Stored entries:
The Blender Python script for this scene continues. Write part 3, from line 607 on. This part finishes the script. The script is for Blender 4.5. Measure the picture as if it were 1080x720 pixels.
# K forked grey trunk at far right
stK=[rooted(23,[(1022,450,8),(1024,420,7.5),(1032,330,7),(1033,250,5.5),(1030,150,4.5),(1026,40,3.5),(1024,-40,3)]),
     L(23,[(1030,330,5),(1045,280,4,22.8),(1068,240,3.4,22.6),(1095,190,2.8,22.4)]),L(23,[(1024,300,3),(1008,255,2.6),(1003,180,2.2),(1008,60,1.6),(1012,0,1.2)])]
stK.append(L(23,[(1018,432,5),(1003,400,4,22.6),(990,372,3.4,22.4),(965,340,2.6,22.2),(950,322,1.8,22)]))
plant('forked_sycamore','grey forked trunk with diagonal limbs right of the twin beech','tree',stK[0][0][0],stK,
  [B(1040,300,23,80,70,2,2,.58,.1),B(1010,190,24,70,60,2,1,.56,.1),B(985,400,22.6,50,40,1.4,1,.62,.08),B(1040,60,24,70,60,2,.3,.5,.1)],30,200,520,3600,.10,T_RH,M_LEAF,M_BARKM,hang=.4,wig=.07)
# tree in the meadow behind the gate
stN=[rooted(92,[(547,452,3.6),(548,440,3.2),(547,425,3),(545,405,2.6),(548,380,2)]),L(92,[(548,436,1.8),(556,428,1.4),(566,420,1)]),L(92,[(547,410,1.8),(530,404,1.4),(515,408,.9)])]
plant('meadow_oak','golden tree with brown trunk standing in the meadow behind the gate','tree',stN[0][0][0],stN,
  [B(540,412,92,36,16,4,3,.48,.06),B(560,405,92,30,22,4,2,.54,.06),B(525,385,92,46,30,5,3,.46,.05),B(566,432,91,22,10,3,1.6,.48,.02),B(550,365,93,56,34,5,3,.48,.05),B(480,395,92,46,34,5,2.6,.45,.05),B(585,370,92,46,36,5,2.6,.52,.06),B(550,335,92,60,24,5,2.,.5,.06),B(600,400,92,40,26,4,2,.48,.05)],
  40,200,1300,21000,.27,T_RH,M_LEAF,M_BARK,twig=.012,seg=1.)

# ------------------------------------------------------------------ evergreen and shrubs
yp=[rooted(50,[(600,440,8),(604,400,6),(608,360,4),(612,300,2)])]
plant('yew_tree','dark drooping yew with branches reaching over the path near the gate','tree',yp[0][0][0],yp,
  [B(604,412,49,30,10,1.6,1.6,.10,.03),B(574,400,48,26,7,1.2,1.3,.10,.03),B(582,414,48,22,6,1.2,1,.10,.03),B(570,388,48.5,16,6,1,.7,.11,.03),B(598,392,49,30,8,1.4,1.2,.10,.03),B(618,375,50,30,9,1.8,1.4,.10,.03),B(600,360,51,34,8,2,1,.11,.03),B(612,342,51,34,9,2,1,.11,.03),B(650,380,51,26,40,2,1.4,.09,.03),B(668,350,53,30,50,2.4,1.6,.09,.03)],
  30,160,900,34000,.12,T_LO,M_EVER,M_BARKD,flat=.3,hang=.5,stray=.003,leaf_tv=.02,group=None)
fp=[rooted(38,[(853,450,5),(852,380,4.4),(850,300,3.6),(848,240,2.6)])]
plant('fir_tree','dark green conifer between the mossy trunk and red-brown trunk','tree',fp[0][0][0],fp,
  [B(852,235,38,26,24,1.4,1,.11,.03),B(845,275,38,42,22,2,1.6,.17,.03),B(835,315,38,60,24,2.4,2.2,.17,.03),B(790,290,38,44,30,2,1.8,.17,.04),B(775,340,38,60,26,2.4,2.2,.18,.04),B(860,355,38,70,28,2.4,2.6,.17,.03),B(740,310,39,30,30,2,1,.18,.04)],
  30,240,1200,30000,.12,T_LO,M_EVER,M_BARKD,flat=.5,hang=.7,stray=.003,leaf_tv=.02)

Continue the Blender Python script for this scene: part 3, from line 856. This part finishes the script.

* Problem to work on *
Reproduce the data, keeping every line exactly the same.

* Worked answer *
The Blender Python script for this scene continues. Write part 3, from line 607 on. This part finishes the script. The script is for Blender 4.5. Measure the picture as if it were 1080x720 pixels.
# K forked grey trunk at far right
stK=[rooted(23,[(1022,450,8),(1024,420,7.5),(1032,330,7),(1033,250,5.5),(1030,150,4.5),(1026,40,3.5),(1024,-40,3)]),
     L(23,[(1030,330,5),(1045,280,4,22.8),(1068,240,3.4,22.6),(1095,190,2.8,22.4)]),L(23,[(1024,300,3),(1008,255,2.6),(1003,180,2.2),(1008,60,1.6),(1012,0,1.2)])]
stK.append(L(23,[(1018,432,5),(1003,400,4,22.6),(990,372,3.4,22.4),(965,340,2.6,22.2),(950,322,1.8,22)]))
plant('forked_sycamore','grey forked trunk with diagonal limbs right of the twin beech','tree',stK[0][0][0],stK,
  [B(1040,300,23,80,70,2,2,.58,.1),B(1010,190,24,70,60,2,1,.56,.1),B(985,400,22.6,50,40,1.4,1,.62,.08),B(1040,60,24,70,60,2,.3,.5,.1)],30,200,520,3600,.10,T_RH,M_LEAF,M_BARKM,hang=.4,wig=.07)
# tree in the meadow behind the gate
stN=[rooted(92,[(547,452,3.6),(548,440,3.2),(547,425,3),(545,405,2.6),(548,380,2)]),L(92,[(548,436,1.8),(556,428,1.4),(566,420,1)]),L(92,[(547,410,1.8),(530,404,1.4),(515,408,.9)])]
plant('meadow_oak','golden tree with brown trunk standing in the meadow behind the gate','tree',stN[0][0][0],stN,
  [B(540,412,92,36,16,4,3,.48,.06),B(560,405,92,30,22,4,2,.54,.06),B(525,385,92,46,30,5,3,.46,.05),B(566,432,91,22,10,3,1.6,.48,.02),B(550,365,93,56,34,5,3,.48,.05),B(480,395,92,46,34,5,2.6,.45,.05),B(585,370,92,46,36,5,2.6,.52,.06),B(550,335,92,60,24,5,2.,.5,.06),B(600,400,92,40,26,4,2,.48,.05)],
  40,200,1300,21000,.27,T_RH,M_LEAF,M_BARK,twig=.012,seg=1.)

# ------------------------------------------------------------------ evergreen and shrubs
yp=[rooted(50,[(600,440,8),(604,400,6),(608,360,4),(612,300,2)])]
plant('yew_tree','dark drooping yew with branches reaching over the path near the gate','tree',yp[0][0][0],yp,
  [B(604,412,49,30,10,1.6,1.6,.10,.03),B(574,400,48,26,7,1.2,1.3,.10,.03),B(582,414,48,22,6,1.2,1,.10,.03),B(570,388,48.5,16,6,1,.7,.11,.03),B(598,392,49,30,8,1.4,1.2,.10,.03),B(618,375,50,30,9,1.8,1.4,.10,.03),B(600,360,51,34,8,2,1,.11,.03),B(612,342,51,34,9,2,1,.11,.03),B(650,380,51,26,40,2,1.4,.09,.03),B(668,350,53,30,50,2.4,1.6,.09,.03)],
  30,160,900,34000,.12,T_LO,M_EVER,M_BARKD,flat=.3,hang=.5,stray=.003,leaf_tv=.02,group=None)
fp=[rooted(38,[(853,450,5),(852,380,4.4),(850,300,3.6),(848,240,2.6)])]
plant('fir_tree','dark green conifer between the mossy trunk and red-brown trunk','tree',fp[0][0][0],fp,
  [B(852,235,38,26,24,1.4,1,.11,.03),B(845,275,38,42,22,2,1.6,.17,.03),B(835,315,38,60,24,2.4,2.2,.17,.03),B(790,290,38,44,30,2,1.8,.17,.04),B(775,340,38,60,26,2.4,2.2,.18,.04),B(860,355,38,70,28,2.4,2.6,.17,.03),B(740,310,39,30,30,2,1,.18,.04)],
  30,240,1200,30000,.12,T_LO,M_EVER,M_BARKD,flat=.5,hang=.7,stray=.003,leaf_tv=.02)

Continue the Blender Python script for this scene: part 3, from line 856. This part finishes the script.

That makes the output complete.